- Thread starter
- #921
not sure of the context of this conversation as the tweet that was quoted has been deleted.
I went to DCU from 93-97 and what you say is true, to an extent. When I was finishing 2nd year in the spring of 95, the college was still small enough that you'd almost know everyone to see. The following 2 years saw the college population more than double, and a shit-load of building started - basically the start of the development to turn DCU into what it is now.
As regards clubs and societies, they were generally small, but there were plenty. For example, I remember the GLAF (Gay and Lesbian soc) had 4 members. The upshot of this was that a lot of socs became a group of mates who'd all hang out together. Ironically they were generally the more active clubs. The larger ones generally did fuck all.

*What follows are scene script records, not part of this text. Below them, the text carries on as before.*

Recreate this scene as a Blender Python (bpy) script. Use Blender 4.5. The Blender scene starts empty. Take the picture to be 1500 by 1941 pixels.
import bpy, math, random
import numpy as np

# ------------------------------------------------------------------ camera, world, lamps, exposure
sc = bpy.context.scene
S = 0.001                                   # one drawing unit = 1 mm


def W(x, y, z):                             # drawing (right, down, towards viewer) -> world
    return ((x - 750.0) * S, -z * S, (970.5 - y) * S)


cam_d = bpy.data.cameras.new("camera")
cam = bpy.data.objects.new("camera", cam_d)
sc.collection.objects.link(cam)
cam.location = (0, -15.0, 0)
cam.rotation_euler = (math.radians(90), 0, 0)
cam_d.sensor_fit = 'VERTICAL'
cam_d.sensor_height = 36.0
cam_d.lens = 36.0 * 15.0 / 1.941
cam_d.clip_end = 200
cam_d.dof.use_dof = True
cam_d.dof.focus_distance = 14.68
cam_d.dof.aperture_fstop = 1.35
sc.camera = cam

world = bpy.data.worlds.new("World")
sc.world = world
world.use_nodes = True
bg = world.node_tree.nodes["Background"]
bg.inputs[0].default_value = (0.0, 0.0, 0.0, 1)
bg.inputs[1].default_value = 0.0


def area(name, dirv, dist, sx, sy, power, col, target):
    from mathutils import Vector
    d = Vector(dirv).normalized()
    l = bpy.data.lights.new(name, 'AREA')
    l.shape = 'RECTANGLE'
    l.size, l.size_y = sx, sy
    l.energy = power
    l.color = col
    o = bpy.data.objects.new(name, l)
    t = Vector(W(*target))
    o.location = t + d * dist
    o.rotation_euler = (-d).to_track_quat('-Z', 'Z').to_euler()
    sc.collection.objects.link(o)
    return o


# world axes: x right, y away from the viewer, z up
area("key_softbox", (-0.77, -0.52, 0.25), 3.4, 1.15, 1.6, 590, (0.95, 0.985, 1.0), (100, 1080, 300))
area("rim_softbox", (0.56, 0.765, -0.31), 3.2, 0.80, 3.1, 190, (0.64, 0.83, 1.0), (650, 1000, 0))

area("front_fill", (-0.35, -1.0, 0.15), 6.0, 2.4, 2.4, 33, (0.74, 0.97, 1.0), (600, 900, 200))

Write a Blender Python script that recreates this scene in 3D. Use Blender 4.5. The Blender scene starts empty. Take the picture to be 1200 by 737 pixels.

There were a handful of places you could put posters. On the street (outside the old library), the canteen, and there were noticeboards in most of the buildings. But yeah, you'd tend not to see anything other than in those places, so I guess it depends on what route you took while walking through it.
And it was mostly made up of young country kids. There were few enough kids from Dublin going there in my first couple of years. 2 or 3 years after that, that all changed.
The original tweet was some person who really should know better (in a current affairs/news job) tweeting their absolute outrage that the green party wanted public water fountains instead of people buying plastic water bottles everday. They signed off the tweet with 'I'm not making this up'.